(xxxiv)

(Taberna) Nos acomodan en una esquina cerca de la entrada, cuya precariedad y estrechez me recuerdan a una divertida fotografía de Rajoy y Sarkozy de hace un lustro, en una tasca de Madrid. Mientras comemos, desfilan ante nosotros un diseñador de moda con un abrigo de piel hasta los tobillos y un conocido productor, cuya estética, la de ambos, no se aviene bien con el decorado taurino del local. Quizá por eso. La comida, mesetaria, es completa, precisa y terminante, y el vino me recuerda al de aquellas trattorias romanas en que tanto nos regocijábamos. De tan espantoso, repito.

(LAdC) ‘Vivíamos en el mismo edificio, hace no mucho’, comienza M., a la salida. ‘Una vez concidimos tirando la basura. Él iba en zapatillas de andar por casa’. ¿Y entonces? ‘Llevaba el pelo engominado hacia atrás’.

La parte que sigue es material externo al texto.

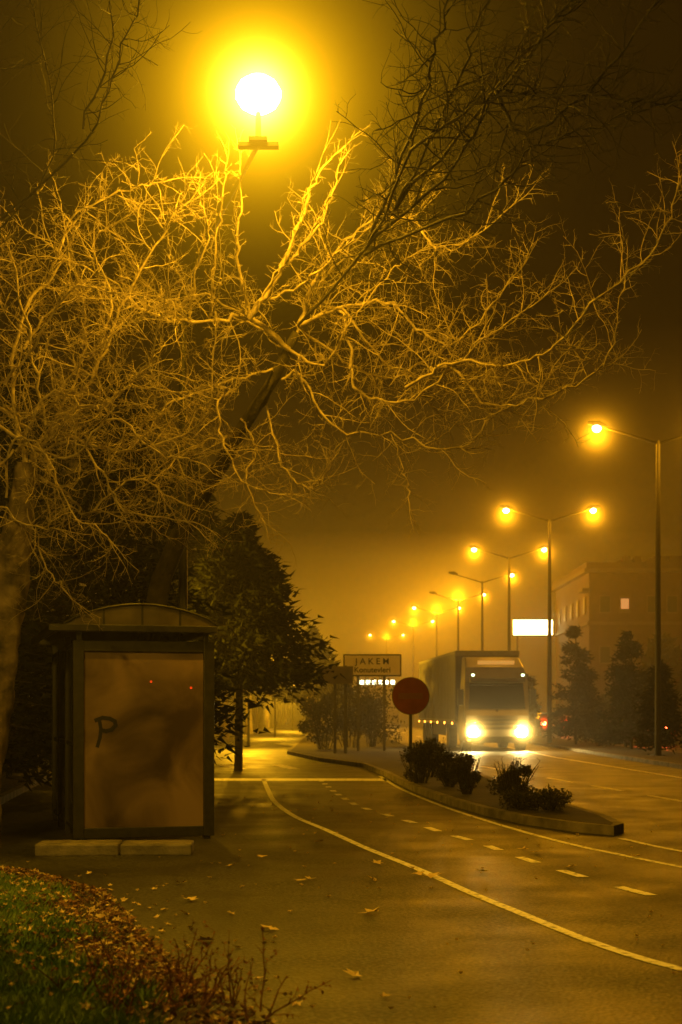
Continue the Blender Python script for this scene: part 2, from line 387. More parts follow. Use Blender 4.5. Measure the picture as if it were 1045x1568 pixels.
for pts,y0,y1,r in [
 ([(-.6,5.7),(-1.04,6.0),(-1.45,5.9),(-2.12,5.9),(-2.65,6.3),(-3.15,6.4)],16.5,15.3,.036),
 ([(-.51,5.97),(0,6.06),(.17,5.18),(.72,5.0),(1.23,5.32),(1.6,5.62),(2.19,6.0)],16.5,15.5,.026),
 ([(-.51,5.97),(0,6.16),(.57,6.13),(.87,5.84),(1.23,5.62),(1.53,5.84),(1.97,6.35)],16.5,15.6,.026),
 ([(.72,5.1),(1.23,5.32),(1.75,5.2),(2.19,5.32),(2.5,5.6),(3.1,6.1),(3.3,6.6)],15.8,14,.02),
 ([(1.0,5.35),(1.3,5.25),(1.6,4.85),(2.05,4.85),(2.6,5.05),(2.85,5.3),(2.95,5.9)],15.9,14.8,.019),
 ([(-.5,5.9),(-.3,6.5),(0,6.8),(.43,7.1),(.87,6.95),(1.05,6.66),(1.38,6.66),(1.85,7.0)],16.5,15.5,.022),
 ([(-.7,5.4),(-.46,5.4),(-.1,4.8),(.57,4.66),(1.3,4.5),(1.7,4.8)],16.7,16,.02),
 ([(-1.2,5.2),(-1.4,5.0),(-1.3,4.5),(-1.1,4.07),(-.68,3.9)],16.3,15.7,.015),
 ([(-.9,5.2),(-.7,4.4),(-.4,4.1),(-.2,4.15)],16.9,16.2,.014),
 ([(.57,4.66),(.7,4.2),(.75,3.9)],16.2,15.9,.006),
 ([(-.6,5.7),(-.2,5.5),(.1,5.9),(.5,6.4),(.8,6.6)],16.5,15.9,.018),
 ([(-.8,5.5),(-1.3,5.3),(-1.9,5.0),(-2.2,4.6)],16.6,15.9,.018),
 ([(-1.3,4.8),(-1.7,4.6),(-2.1,4.2),(-2.0,3.9)],17,16,.016),
 ([(-1.2,5.0),(-1.0,4.6),(-1.1,4.2),(-.9,3.7)],17,16.3,.014),
 ([(0,6.1),(.4,5.6),(.8,5.3),(1.1,5.0)],16.2,16.5,.018),
 ([(-.5,6),(.3,5.5),(.9,5.6),(1.3,6.1)],16.6,17,.018),
 ([(-.8,5.9),(-1.6,6.4),(-2.0,6.3),(-2.4,6.7)],16.6,17,.018),
 ([(-.5,6),(-.1,6.7),(.3,7.2),(.6,7.7)],16.5,17,.018)]:
    limb(t2,Y(pts,y0,y1),r,.007,DN,.02,LS)
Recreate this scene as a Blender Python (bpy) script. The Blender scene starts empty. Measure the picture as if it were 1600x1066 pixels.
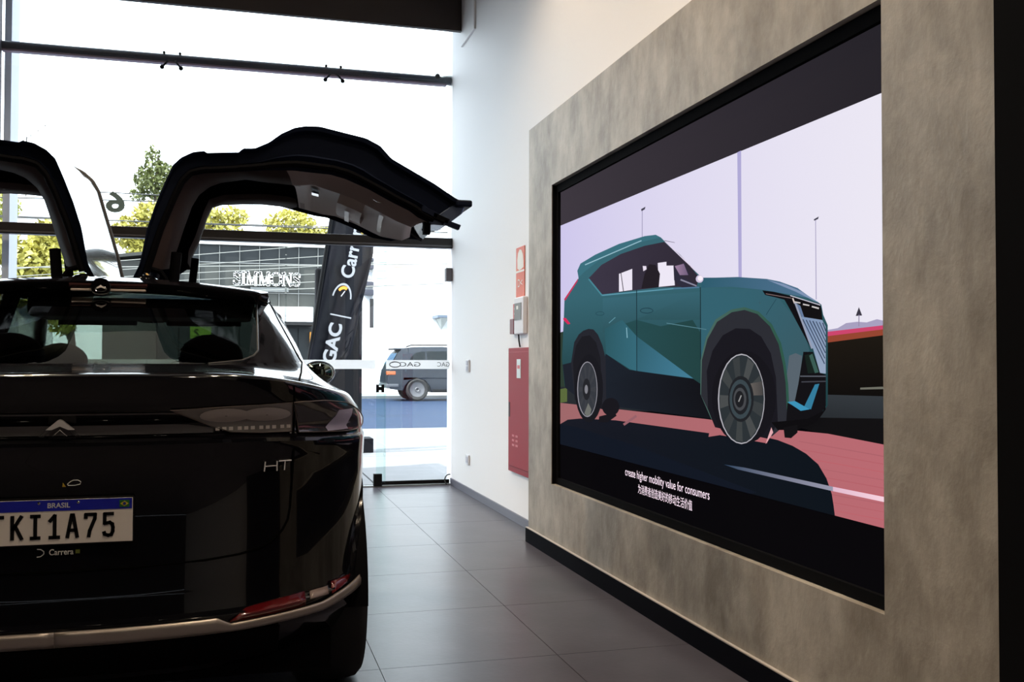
import bpy, bmesh, math, random
from mathutils import Vector, Matrix
from mathutils.geometry import tessellate_polygon
rnd = random.Random(7)
SC = bpy.context.scene
COL = SC.collection

# ------------------------------------------------------------------ camera
cam = bpy.data.cameras.new('camera')
cam.sensor_width = 36.0
cam.lens = 1525.5 / 1600 * 36.0
cam.clip_start = 0.05
cam.clip_end = 400
cam_ob = bpy.data.objects.new('camera', cam)
COL.objects.link(cam_ob)
yaw, pitch, roll = math.radians(15.55), math.radians(1.265), math.radians(0.128)
fw = Vector((math.sin(yaw) * math.cos(pitch), math.cos(yaw) * math.cos(pitch), math.sin(pitch)))
rt = Vector((math.cos(yaw), -math.sin(yaw), 0))
up = rt.cross(fw)
rt, up = math.cos(roll) * rt + math.sin(roll) * up, -math.sin(roll) * rt + math.cos(roll) * up
cam_ob.matrix_world = Matrix(((rt.x, up.x, -fw.x, 0), (rt.y, up.y, -fw.y, 0), (rt.z, up.z, -fw.z, 1.2), (0, 0, 0, 1)))
SC.camera = cam_ob

# ------------------------------------------------------------------ world, sun, exposure
world = bpy.data.worlds.new('sky')
SC.world = world
world.use_nodes = True
bg = world.node_tree.nodes['Background']
bg.inputs[0].default_value = (0.82, 0.90, 1.0, 1)
bg.inputs[1].default_value = 4.4
sun = bpy.data.lights.new('sun', 'SUN')
sun.energy = 10.5
sun.angle = 0.009
sun.color = (1.0, 0.97, 0.91)
sun_ob = bpy.data.objects.new('sun', sun)
COL.objects.link(sun_ob)
sun_ob.rotation_euler = Vector((-0.62, -0.22, 0.75)).to_track_quat('Z', 'Y').to_euler()
SC.view_settings.view_transform = 'Standard'
SC.view_settings.look = 'None'
SC.view_settings.gamma = 1.0
SC.view_settings.use_curve_mapping = False
EXPO = 0.15
SC.view_settings.exposure = EXPO

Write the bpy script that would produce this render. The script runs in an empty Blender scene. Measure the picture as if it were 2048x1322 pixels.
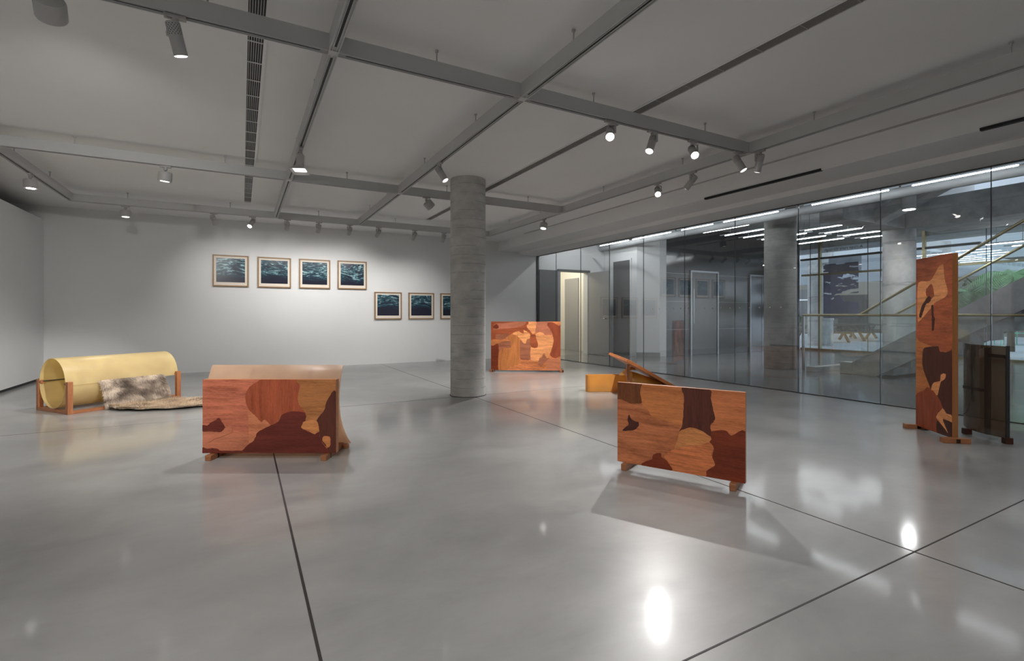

(Docto) Vuelvo a encontrármelo cerca de casa, ataviado con su sempiterna capa española y birrete doctoral, de raso negro, como si cada domingo le invistiesen doctor honoris causa por una universidad sudamericana, mientras camina con dificultad apoyado en su bastón. Es la viva imagen de un patricio. A veces, pienso, podría escribir una novela negra sobre él: en ella, un detective octogenario, antiguo licenciado y lector de Gracián, resuelve casos de lo más selectos en el barrio de Salamanca. Gran bebedor de amontillado (‘largo, largo como una espada ropera’), hace años que rodea Jorge Juan entre Serrano y Velázquez.